● To be done
Gather, from the data below, each line in which the word "script" occurs.

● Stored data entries
====

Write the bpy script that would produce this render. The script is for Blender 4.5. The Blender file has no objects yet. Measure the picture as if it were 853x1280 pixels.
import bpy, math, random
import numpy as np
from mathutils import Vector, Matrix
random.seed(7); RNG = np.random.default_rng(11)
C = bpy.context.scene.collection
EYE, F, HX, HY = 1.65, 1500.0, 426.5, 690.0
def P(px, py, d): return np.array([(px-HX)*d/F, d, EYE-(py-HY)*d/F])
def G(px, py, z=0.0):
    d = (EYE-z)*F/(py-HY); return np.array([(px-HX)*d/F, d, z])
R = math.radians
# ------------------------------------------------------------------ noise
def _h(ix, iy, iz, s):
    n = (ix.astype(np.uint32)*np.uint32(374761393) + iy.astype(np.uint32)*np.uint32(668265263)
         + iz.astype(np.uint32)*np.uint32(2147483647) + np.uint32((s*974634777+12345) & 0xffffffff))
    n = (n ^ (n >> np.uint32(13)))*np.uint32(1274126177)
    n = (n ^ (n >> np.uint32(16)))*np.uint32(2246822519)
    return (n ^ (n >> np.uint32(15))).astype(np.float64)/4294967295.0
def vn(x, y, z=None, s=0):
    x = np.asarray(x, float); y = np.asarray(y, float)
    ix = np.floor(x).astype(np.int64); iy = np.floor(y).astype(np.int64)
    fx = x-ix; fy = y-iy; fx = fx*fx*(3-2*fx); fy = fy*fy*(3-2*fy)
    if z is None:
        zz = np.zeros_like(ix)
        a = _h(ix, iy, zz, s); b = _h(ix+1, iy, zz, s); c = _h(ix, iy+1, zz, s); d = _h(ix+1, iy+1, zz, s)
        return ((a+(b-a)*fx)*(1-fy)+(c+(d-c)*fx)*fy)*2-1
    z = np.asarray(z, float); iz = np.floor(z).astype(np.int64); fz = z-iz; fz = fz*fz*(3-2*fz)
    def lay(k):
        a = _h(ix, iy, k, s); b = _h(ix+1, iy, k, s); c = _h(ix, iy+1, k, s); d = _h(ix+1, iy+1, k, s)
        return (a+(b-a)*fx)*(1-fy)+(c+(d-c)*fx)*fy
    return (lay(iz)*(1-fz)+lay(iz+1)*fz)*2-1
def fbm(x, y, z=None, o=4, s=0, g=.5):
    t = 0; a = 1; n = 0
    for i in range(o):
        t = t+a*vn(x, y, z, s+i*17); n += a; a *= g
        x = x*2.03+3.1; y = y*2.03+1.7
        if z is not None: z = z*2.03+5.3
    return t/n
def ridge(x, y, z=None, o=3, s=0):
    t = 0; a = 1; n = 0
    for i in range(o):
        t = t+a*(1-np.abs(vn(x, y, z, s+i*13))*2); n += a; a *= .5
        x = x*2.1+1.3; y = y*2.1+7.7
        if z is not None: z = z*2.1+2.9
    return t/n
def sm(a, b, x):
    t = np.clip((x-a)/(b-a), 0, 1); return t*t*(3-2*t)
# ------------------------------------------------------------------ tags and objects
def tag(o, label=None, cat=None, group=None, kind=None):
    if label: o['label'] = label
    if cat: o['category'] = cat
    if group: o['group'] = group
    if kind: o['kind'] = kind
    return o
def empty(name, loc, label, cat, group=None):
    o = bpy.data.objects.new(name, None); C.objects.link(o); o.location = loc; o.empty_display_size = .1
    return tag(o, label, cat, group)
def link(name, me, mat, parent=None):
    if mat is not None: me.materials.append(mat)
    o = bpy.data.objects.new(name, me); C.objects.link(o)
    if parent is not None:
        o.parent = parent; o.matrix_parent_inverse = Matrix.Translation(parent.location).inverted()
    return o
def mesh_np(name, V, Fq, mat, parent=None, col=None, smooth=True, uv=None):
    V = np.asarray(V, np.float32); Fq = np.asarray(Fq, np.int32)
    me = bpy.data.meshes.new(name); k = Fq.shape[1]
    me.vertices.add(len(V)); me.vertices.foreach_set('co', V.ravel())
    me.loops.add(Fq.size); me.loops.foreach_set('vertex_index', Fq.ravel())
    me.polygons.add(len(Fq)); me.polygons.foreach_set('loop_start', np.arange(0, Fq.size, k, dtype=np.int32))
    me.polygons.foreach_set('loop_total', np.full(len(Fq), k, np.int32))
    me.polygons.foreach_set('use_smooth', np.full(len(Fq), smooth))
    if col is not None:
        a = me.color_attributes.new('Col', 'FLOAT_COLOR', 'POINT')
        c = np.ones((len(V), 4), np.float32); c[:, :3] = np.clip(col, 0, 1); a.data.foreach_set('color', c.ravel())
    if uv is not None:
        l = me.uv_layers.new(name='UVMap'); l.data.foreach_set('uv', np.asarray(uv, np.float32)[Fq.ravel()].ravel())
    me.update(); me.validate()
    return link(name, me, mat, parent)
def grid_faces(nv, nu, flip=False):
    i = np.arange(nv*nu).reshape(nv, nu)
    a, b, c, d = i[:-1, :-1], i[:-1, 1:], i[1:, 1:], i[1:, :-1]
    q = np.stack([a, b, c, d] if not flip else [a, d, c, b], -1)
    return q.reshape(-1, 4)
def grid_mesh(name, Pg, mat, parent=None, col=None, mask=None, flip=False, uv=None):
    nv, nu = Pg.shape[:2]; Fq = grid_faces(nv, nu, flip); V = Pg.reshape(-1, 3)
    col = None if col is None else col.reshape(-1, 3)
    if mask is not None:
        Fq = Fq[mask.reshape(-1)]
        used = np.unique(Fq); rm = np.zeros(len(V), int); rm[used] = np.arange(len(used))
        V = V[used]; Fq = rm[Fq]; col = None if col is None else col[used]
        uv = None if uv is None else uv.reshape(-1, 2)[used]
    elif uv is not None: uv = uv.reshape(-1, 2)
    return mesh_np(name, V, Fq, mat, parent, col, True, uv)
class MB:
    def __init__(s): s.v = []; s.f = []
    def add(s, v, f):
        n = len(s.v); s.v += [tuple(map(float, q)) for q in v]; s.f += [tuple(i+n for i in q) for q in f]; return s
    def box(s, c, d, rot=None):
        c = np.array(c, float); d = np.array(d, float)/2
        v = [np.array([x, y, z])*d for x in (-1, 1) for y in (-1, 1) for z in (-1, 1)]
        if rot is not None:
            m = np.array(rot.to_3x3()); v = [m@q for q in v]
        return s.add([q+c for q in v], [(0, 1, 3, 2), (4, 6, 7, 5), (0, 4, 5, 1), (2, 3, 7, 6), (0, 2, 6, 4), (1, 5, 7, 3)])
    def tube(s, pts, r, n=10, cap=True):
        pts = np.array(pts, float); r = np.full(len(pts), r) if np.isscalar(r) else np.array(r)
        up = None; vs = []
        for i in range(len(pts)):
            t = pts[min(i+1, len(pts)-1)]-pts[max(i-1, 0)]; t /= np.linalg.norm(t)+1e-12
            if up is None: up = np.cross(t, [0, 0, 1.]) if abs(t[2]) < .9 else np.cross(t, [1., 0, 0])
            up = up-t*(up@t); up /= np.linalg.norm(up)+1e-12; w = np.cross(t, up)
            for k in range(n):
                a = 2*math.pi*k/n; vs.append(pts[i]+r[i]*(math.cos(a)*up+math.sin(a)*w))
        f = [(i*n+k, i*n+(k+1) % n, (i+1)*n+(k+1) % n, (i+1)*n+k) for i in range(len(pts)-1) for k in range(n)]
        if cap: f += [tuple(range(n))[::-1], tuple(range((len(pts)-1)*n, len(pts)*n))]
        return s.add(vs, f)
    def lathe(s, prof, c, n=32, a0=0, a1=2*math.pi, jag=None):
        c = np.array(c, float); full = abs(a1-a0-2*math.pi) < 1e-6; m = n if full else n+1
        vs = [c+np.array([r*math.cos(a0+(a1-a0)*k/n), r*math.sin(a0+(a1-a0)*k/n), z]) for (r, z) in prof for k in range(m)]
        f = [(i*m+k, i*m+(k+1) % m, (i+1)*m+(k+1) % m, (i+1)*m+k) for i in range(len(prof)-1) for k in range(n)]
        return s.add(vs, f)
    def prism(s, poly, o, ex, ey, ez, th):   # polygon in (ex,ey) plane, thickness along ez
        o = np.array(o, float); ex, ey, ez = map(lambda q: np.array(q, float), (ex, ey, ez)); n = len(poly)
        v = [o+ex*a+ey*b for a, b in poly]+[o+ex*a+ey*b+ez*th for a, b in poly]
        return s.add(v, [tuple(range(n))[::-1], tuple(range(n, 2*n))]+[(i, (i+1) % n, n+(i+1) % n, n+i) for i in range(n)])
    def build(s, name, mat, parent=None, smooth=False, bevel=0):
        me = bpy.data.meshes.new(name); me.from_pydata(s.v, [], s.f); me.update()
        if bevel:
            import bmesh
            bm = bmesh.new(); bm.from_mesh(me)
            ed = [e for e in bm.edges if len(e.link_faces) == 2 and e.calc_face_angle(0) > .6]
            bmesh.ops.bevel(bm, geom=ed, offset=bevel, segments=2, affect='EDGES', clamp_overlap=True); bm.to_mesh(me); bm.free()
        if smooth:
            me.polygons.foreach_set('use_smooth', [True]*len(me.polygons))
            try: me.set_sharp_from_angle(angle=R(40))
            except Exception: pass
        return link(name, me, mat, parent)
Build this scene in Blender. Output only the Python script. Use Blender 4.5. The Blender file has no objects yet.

====

● Answer for the task
Write the bpy script that would produce this render. The script is for Blender 4.5. The Blender file has no objects yet. Measure the picture as if it were 853x1280 pixels.
Build this scene in Blender. Output only the Python script. Use Blender 4.5. The Blender file has no objects yet.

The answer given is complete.